Vie et art indissociablement liés
À la fin de The Souvenir II, son cinquième film, elle ressuscite le moment où elle présente son film de fin d’études. S’il ne s’agit pas de Caprice mais d’un court métrage que Julie dédie à Anthony, Joanna Hogg en reprend la structure. Ainsi, les deux formats courts – celui qu’elle a réalisé à 26 ans et celui qu’elle insère dans son nouveau film – démarrent exactement de la même façon.
Une jeune femme (Tilda à 25 ans, ici remplacée par sa fille quasiment au même âge, produisant un vertigineux récit sur la filiation d’un visage) est projetée dans un espace mental après avoir été aspirée par une image : la cover d’un magazine dans Caprice, le tableau Le Souvenir, de Fragonard, dans le film auquel il donne son titre. Elle traverse ensuite une suite de scènes aux textures d’images variées, avant de faire demi-tour à la hâte, pour se libérer de la rêverie. Dans Caprice, il s’agit d’échapper aux diktats de la presse féminine, tandis qu’ici, c’est du fantôme d’un amoureux toxique qu’il s’agit.

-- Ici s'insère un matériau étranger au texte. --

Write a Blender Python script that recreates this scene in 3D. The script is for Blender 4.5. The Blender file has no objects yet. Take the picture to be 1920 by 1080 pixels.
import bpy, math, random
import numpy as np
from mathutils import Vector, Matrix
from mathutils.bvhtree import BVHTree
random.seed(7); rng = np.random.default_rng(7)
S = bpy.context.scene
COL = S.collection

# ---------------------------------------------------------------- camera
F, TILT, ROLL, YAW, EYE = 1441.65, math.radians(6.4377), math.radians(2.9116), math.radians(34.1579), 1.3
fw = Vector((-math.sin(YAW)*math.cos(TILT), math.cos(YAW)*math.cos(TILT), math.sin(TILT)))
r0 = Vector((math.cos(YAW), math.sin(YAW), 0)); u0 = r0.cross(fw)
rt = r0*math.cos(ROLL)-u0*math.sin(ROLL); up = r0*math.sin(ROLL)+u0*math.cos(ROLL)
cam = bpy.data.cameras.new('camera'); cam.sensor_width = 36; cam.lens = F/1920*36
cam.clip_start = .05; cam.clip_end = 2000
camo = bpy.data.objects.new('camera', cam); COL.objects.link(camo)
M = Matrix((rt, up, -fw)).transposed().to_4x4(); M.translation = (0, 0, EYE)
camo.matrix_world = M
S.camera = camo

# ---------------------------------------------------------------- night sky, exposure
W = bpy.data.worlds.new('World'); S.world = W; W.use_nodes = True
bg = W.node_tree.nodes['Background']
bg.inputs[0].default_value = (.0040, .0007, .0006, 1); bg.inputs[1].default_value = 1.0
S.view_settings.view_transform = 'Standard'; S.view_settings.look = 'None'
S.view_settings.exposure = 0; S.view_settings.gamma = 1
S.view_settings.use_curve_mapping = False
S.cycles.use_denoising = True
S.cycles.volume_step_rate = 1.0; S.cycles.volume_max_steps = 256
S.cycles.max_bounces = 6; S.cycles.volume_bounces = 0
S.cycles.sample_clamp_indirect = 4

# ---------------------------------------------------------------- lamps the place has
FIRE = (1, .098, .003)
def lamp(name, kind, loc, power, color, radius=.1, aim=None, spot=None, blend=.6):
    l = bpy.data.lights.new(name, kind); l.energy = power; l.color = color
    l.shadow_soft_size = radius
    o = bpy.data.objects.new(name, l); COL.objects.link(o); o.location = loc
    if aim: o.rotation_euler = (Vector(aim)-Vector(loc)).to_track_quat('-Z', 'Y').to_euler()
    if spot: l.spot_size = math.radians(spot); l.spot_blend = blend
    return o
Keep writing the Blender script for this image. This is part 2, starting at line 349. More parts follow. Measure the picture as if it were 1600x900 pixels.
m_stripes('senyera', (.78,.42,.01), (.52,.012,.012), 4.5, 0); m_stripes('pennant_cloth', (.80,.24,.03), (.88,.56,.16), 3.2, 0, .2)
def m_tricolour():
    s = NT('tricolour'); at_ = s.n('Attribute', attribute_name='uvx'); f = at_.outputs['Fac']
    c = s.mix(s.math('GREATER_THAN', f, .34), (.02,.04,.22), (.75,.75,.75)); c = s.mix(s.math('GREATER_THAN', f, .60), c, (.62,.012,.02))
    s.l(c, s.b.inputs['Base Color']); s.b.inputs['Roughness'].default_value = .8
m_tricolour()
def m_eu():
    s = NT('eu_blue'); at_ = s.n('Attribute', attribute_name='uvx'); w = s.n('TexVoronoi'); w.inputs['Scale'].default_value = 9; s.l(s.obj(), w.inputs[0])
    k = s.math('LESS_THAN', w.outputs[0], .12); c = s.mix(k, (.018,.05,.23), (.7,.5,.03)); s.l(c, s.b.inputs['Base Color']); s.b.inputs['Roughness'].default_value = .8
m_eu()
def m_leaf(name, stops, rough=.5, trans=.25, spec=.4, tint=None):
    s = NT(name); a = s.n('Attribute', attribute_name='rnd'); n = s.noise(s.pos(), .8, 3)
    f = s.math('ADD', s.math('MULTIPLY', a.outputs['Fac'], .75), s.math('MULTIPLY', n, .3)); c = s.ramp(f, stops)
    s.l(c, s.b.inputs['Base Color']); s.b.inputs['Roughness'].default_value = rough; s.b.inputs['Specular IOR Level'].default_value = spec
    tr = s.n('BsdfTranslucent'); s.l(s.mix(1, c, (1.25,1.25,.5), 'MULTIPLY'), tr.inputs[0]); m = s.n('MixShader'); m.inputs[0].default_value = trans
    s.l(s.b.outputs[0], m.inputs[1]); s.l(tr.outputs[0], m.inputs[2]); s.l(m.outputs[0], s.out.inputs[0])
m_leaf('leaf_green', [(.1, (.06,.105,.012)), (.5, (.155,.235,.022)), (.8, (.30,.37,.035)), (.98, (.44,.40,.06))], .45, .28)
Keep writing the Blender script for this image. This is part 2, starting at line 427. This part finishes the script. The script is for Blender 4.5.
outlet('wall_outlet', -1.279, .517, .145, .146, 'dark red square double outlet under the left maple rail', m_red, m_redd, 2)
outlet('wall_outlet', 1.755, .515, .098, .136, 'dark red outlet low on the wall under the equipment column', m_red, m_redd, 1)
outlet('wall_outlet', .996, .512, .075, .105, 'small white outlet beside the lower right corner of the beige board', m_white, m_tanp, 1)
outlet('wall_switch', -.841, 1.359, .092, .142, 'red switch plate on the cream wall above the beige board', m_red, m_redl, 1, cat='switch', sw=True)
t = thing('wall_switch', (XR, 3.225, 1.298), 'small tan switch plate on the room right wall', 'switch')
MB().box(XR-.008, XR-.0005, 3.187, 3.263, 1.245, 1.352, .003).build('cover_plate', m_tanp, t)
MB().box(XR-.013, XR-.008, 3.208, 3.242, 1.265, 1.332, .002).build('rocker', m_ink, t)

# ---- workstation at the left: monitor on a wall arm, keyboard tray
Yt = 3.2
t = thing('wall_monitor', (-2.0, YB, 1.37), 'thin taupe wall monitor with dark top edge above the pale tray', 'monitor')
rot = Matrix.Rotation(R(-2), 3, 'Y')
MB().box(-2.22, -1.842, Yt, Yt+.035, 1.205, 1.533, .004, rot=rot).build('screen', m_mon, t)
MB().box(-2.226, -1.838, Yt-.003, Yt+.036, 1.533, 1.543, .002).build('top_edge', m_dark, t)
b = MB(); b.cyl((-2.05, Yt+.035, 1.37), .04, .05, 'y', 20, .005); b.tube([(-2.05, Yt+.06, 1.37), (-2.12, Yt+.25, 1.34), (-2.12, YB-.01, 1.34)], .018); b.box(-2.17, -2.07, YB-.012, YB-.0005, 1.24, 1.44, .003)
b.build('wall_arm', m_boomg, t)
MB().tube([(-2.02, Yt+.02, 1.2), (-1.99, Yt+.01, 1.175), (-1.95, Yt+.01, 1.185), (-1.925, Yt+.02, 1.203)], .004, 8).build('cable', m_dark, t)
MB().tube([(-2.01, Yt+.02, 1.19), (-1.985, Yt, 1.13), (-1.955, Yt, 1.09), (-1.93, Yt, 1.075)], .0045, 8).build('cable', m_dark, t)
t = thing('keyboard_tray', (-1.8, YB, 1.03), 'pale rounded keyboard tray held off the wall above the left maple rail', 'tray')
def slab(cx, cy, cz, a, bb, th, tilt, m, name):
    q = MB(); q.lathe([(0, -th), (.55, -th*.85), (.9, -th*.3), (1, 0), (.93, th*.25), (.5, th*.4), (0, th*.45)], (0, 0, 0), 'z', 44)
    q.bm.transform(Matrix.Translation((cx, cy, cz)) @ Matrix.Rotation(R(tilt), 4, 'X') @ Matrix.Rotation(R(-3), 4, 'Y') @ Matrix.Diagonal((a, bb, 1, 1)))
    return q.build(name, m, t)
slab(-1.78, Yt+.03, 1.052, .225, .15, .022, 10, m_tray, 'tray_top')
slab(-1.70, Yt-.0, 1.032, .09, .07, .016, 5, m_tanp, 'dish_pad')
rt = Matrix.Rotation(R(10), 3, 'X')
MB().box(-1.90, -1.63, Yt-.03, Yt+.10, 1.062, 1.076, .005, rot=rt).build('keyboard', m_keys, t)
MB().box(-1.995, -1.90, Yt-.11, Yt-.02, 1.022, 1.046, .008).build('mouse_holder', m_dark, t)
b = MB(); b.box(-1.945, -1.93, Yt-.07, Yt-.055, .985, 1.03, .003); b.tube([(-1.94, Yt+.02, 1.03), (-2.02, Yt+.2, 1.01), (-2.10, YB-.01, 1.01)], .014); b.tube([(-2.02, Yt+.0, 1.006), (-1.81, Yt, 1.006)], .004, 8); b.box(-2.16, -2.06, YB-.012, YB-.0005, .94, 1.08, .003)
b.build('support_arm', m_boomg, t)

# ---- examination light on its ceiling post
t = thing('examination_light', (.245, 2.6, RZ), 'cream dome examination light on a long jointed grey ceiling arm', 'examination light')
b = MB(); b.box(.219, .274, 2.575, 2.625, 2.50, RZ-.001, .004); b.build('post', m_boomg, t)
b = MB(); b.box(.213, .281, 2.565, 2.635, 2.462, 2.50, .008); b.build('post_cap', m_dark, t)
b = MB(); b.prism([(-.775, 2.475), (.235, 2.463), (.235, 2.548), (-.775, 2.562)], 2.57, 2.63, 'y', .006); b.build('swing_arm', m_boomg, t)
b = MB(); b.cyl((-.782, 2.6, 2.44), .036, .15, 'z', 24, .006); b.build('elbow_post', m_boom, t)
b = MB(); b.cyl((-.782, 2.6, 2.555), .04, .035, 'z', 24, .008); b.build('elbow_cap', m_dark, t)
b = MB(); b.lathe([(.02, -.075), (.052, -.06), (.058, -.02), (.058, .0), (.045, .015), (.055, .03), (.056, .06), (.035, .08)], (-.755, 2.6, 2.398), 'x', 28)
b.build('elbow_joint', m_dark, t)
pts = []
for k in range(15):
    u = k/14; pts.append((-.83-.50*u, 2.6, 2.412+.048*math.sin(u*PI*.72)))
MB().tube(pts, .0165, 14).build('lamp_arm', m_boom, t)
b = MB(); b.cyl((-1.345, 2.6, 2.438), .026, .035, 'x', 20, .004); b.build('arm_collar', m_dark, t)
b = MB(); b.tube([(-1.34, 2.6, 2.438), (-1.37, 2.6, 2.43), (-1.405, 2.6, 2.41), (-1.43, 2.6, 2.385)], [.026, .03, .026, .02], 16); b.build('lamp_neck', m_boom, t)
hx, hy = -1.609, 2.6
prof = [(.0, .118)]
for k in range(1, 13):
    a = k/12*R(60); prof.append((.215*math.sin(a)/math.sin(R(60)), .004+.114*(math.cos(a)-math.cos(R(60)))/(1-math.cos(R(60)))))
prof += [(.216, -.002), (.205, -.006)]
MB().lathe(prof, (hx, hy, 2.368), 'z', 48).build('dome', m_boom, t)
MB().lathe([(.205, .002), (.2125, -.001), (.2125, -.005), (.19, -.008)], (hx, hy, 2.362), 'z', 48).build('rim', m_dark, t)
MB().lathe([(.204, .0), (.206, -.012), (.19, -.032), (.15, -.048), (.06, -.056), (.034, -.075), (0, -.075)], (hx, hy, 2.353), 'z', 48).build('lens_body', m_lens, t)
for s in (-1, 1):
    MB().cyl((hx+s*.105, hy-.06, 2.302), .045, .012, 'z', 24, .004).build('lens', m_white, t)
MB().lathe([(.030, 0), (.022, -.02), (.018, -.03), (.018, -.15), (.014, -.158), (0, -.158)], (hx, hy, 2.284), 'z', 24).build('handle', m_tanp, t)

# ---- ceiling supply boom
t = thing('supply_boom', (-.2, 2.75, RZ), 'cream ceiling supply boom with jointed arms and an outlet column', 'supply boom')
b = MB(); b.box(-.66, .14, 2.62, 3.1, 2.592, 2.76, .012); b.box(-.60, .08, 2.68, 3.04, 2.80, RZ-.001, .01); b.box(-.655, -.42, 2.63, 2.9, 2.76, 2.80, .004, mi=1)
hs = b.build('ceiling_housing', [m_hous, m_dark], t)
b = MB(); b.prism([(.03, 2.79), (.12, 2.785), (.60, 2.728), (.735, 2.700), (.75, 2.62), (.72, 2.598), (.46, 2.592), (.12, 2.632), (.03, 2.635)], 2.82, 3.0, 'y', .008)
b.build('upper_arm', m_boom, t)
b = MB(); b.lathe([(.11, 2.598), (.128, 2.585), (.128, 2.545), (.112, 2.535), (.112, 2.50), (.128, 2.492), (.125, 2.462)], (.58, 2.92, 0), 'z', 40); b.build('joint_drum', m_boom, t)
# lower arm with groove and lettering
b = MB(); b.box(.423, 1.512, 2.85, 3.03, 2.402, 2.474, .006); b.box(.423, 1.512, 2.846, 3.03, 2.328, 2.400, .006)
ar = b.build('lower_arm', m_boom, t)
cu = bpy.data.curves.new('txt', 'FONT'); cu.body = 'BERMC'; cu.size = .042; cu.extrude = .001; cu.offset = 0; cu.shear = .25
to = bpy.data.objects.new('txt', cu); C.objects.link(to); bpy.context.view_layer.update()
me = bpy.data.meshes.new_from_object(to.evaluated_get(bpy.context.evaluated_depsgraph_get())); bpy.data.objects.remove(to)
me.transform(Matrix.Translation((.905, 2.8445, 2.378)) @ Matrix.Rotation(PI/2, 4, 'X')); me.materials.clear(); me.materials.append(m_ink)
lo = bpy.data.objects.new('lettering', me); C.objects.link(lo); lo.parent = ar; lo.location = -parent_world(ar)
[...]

Avec ce mensonge biographique en forme de clin d’œil à sa filmographie, Joanna Hogg se fabrique un souvenir, elle s’écrit une mémoire alternative
À la fin du court métrage de Julie, son personnage s’apprête à déchirer le voile du rêve pour revenir à la réalité, caméra au poing et scandant “I’m born again”. Avec ce mensonge biographique en forme de clin d’œil à sa filmographie, Joanna Hogg se fabrique un souvenir, elle s’écrit une mémoire alternative. Derrière cette vision du cinéma comme thérapie, The Souvenir a une dimension ontologique. Il ne cesse de dessiner un réseau complexe et sensible sur la manière dont vie et art sont indissociablement liés, selon un joyeux processus d’interfécondation. Lors de ces allers-retours constants entre passé et présent, vérité et imaginaire, rien ne se perd, rien ne se crée, tout se transforme. Reborn again.
The Souvenir I & II de Joanna Hogg, avec Honor Swinton Byrne, Tilda Swinton, Tom Burke (G.-B., É.-U., 2019, 1 h 59 et G.-B., 2021, 1 h 46). En salle le 2 février.